The Ghana Journalists Association (GJA), the Ghana Independent Broadcasters Association (GIBA), and the Private Newspaper Printers Association of Ghana (PRINPAG) have joined forces in requesting for measures to be put in place to the National Security Ministry in check.

This is to ensure what happened to Citi FM / Citi TV's Caleb Kudah and Zoe Abu-Baidoo does not repeat itself.

Three media associations have called on the government to restructure the Ministry of National Security, re-orient operatives of the institution, and to institute professional recruitment policies to ensure it recruits the right calibre of persons.
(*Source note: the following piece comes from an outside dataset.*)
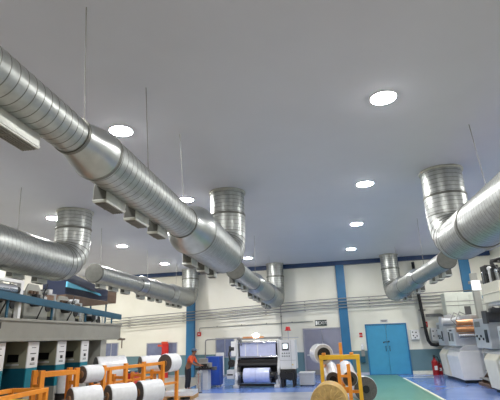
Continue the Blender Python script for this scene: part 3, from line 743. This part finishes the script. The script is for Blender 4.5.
sb('knife_bar', 'black', -.92, .92, -.1, .2, .96, 1.14)
cy('guide_roller', 'rubber', t, (-.92, -.1, .92), (.92, -.1, .92), .07)
sb('rear_cover', 'dark', -.92, .92, .5, .6, .1, 1.9)
sb('top_cover', 'midgrey', -1.0, 1.0, .1, .95, 2.0, 2.1)
one('top_rail', 'copper', lambda b: b.box(-.7, .3, .08, .16, 2.06, 2.14), t)
bb = MB(); L = lambda s: ((0, 0, 0), (0, 1, 0))
one('winding_roll', 'film_blue', lambda b: (b.cyl((-.55, -.35, .5), (.0, -.35, .5), .31, 36), b.cyl((.01, -.35, .5), (.62, -.35, .5), .315, 36)), t, .01, True)
one('winding_shaft', 'steel', lambda b: b.cyl((-.98, -.35, .5), (.98, -.35, .5), .05, 14), t, 0, True)
one('chuck', 'dark', lambda b: (b.cyl((-.7, -.35, .5), (-.55, -.35, .5), .13, 18), b.cyl((.62, -.35, .5), (.8, -.35, .5), .13, 18)), t, 0, True)
for s in (-1, 1):
    sb('winding_arm', 'white_paint' if s < 0 else 'dark', s*.88-.05, s*.88+.05, -.5, .1, .32, .62)
    one('foot', 'lightgrey', lambda b: (b.box(s*.92-.12, s*.92+.12, -.5, -.15, 0, .12), b.box(s*.92-.05, s*.92+.05, -.42, -.25, .12, .34)), t, .01)
sb('base_bar', 'dark', -.92, .92, -.3, -.15, .05, .14)
# left drive group
sb('drive_cover', 'white_paint', -1.25, -1.04, .0, .5, 1.3, 1.95)
one('hand_wheel', 'dark', lambda b: (b.cyl((-1.2, -.12, 1.0), (-1.2, -.04, 1.0), .17, 22), b.cyl((-1.2, -.18, 1.0), (-1.2, -.1, 1.0), .05, 12)), t, 0, True)
one('drive_motor', 'dark', lambda b: (b.cyl((-1.34, .1, 1.62), (-1.1, .1, 1.62), .13, 18), b.box(-1.36, -1.28, 0, .2, 1.5, 1.74)), t, .01, True)
sb('drive_box', 'lightgrey', -1.38, -1.04, -.3, .2, .35, .72); sb('drive_box_plate', 'dark', -1.36, -1.1, -.31, -.3, .5, .56)
one('cable_chain', 'black', lambda b: b.tube([(-1.3, .1, 1.75), (-1.38, .05, 1.4), (-1.3, 0, 1.1), (-1.34, -.05, .75)], .04, 8), t)
# right control cabinet
cb = sb('control_cabinet', 'white_paint', 1.06, 1.76, -.2, .5, .72, 1.95)
sc_ = sb('screen_bezel', 'darkgrey', 1.18, 1.48, -.23, -.2, 1.5, 1.82, parent=cb); 
bx('screen', 'screen', cb, 1.22, 1.43, -.236, -.23, 1.58, 1.78, bevel=0)
one('button_row', 'dark', lambda b: [b.cyl((1.18+.1*k, -.22, 1.38-.12*j), (1.18+.1*k, -.2, 1.38-.12*j), .025, 10) for k in range(4) for j in range(2)], cb)
one('cabinet_seam', 'midgrey', lambda b: (b.box(1.56, 1.57, -.204, -.2, .75, 1.92), b.box(1.06, 1.76, -.204, -.2, 1.08, 1.09)), cb)
one('indicator', 'yellow_thing', lambda b: b.cyl((1.62, -.22, .9), (1.62, -.2, .9), .03, 10), cb)
sb('gear_case', 'dark', 1.06, 1.7, -.3, .4, .3, .72)
one('gear_wheel', 'black', lambda b: [b.cyl((1.2+.3*k, -.38, .5-.06*k), (1.2+.3*k, -.3, .5-.06*k), .17, 20) for k in range(2)], t, 0, True)
one('machine_leg', 'dark', lambda b: [b.box(u-.05, u+.05, v-.05, v+.05, 0, .3) for u in (1.14, 1.62) for v in (-.2, .3)], t)
one('lamp_mast', 'lightgrey', lambda b: (b.box(1.42, 1.46, .1, .14, 1.95, 2.34), b.box(1.1, 1.9, .1, .14, 2.02, 2.06)), t)
wl = MB().sphere((-.06, .05, 2.18), .105, (1.5,1,.9)).build('work_lamp', 'work_lamp', t, 0, True)
bx('lamp_bracket', 'dark', t, -.18, .06, .1, .2, 2.1, 2.2)
bb = MB(); bb.box(1.3, 1.58, .0, .2, 2.34, 2.37); bb.cyl((1.44, .1, 2.37), (1.44, .1, 2.52), .12, 18, .09); bb.build('beacon', 'beacon', t, .006, True)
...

In a statement signed by the leaderships of the respective associations, they  it is their view that "the handlers of Ghana's National Security institute measures to weed out of the security agencies, undesired elements with barbaric and brutish tendencies, whose conduct always creates needless tension between poor civilians and the operatives of Ghana's National Security."

“It was important for the security agencies to be oriented on the intricacies of the practice of the journalism profession, one of which is to employ, in some cases, subterfuge and unorthodox means of gathering information if same is in the supreme national interest,” they added.

Brutalities

They said they had taken note of the spate of brutalities meted out to journalists such as those working with Luv FM, Whatsapp News and the most recent case of the one involving journalists working with Citi FM/Citi TV.

The statement condemned the seizure and deletion of journalistic and any other material on any recording device without court orders.

The media, it noted, was an indispensable partner in the development of the country, as well as in the consolidation of democracy while holding government to account.

It said any attempt, therefore, to cower them to stay away from carrying out those duties should be condemned in no uncertain terms.